Se uma das conquistas mais notórias do feminismo, que levou à prisão, à tortura e à morte diversas sufragistas, foi o direito ao voto, o que dizer do direito de exercer um cargo político? Se a deputada realmente acredita no que grita em plenário, ela se imagina a exceção ao que ela mesma prega. Figura bem representada pela personagem Serena Joy em "O Conto da Aia", de Margaret Atwood.

Pôster da quinta temporada de 'The Handmaid's Tale' - Divulgação

Esposa do Comandante, que lutou ativamente para instituir uma sociedade na qual as mulheres estão sob o poder masculino, ela se espanta sempre que tem que se submeter ao jugo do marido, jugo que ela mesma ajudou a criar. Não há deputadas em Gilead, apenas mulheres que oprimem outras mulheres que estão na escala inferior da pirâmide social.

A repórter Jéssica Nakamura, em entrevista que gravei para o Deutsche Welle, me alertou sobre o artigo "The Rise and Fall of the Trad Wife", de Sophie Elmhirst, na revista The New Yorker.
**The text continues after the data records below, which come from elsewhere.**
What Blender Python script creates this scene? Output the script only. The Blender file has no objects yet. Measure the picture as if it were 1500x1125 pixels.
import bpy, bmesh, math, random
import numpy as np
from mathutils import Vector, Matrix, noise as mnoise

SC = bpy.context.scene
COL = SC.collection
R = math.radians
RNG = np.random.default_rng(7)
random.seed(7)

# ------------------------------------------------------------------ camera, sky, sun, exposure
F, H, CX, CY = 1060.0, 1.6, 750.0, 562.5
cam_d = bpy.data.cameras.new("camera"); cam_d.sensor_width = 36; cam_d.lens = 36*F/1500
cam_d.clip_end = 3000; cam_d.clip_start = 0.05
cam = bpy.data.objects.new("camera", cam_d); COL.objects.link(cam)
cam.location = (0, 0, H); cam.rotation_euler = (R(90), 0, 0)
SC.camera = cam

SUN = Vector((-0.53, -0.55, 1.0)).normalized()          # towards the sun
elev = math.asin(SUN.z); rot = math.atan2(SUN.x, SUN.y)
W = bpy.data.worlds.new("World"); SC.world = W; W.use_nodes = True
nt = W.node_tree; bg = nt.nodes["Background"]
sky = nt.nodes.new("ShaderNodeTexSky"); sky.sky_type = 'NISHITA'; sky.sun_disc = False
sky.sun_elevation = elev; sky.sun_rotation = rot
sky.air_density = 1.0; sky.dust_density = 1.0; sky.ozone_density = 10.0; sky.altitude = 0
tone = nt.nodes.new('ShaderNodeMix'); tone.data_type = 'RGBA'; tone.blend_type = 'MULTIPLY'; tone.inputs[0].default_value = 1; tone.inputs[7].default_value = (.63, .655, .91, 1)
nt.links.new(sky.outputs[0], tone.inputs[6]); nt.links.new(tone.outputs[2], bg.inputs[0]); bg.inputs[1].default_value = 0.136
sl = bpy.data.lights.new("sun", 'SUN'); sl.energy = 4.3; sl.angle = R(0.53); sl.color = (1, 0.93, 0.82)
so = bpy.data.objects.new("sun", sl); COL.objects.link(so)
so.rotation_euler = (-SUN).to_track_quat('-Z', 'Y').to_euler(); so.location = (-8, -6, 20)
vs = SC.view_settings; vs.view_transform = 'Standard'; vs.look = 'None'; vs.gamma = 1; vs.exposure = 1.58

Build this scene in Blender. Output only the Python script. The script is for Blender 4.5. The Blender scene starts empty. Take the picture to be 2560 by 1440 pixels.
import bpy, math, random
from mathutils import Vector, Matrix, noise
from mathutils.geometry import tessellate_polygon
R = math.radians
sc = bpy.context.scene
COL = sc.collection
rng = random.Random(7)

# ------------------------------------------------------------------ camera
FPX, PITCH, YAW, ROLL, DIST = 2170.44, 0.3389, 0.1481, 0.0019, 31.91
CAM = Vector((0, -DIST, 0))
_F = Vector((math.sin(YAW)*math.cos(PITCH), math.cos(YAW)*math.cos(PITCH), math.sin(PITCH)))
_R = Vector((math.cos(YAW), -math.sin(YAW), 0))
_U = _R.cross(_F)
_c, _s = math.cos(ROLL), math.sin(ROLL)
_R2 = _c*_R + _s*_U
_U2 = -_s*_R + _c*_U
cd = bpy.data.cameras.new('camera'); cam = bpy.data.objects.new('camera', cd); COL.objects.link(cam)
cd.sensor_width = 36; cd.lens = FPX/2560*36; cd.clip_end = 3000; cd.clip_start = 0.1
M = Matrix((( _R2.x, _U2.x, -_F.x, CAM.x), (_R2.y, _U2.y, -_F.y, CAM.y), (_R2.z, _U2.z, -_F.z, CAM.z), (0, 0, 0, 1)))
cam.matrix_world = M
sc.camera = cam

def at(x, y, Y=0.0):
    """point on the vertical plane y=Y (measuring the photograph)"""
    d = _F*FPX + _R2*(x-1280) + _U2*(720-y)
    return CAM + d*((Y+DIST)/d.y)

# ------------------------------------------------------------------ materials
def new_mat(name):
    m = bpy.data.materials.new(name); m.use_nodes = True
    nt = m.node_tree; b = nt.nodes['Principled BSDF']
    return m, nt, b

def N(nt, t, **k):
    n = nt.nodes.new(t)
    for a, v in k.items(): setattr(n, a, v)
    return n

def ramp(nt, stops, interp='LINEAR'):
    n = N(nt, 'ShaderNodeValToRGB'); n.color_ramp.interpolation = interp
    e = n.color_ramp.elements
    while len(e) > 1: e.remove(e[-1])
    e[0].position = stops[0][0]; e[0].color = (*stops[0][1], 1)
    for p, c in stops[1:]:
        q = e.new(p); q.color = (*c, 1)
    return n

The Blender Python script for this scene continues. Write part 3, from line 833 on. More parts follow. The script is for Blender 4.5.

A expressão descreve um grupo de mulheres que defende o retorno aos lares e ao cuidado com a família tradicional: papai, mamãe e filhos, sendo o pai o provedor financeiro e a mãe a cuidadora.

Esse modelo, que nunca saiu de moda, agora perde a vergonha de se posicionar abertamente em favor do discurso que foi hegemônico até os anos 1950, antes da revolução sexual. O interessante da reportagem é mostrar que o espectro de classe, raça, político e religioso dessas mulheres é mais amplo do que se esperava, revelando que elas não compõem o estereótipo das famílias ricas, brancas, republicanas e evangélicas, como se imagina.

Nesse ponto, retorno à minha reflexão inicial neste artigo: "cada um sabe a dor e a delícia de ser o que é".

Desde que não obriguem as demais mulheres a seguir seu caminho, não tenho nada contra. Acredito que essa seja uma das respostas possíveis para o desafio que as mulheres enfrentam ao tentar conciliar carreira e filhos. Nesse caso, elas abrem mão da carreira em favor de criar filhos, tendo o marido como apoio financeiro.

Essa escolha tem três saídas bem conhecidas, como denunciam as feministas há mais de cem anos: divórcio e tentativa de voltar ao mercado de trabalho tardiamente, agora com filhos para cuidar; aguentar qualquer violência para não perder o "carrasco provedor"; viver felizes para sempre. Façam suas apostas.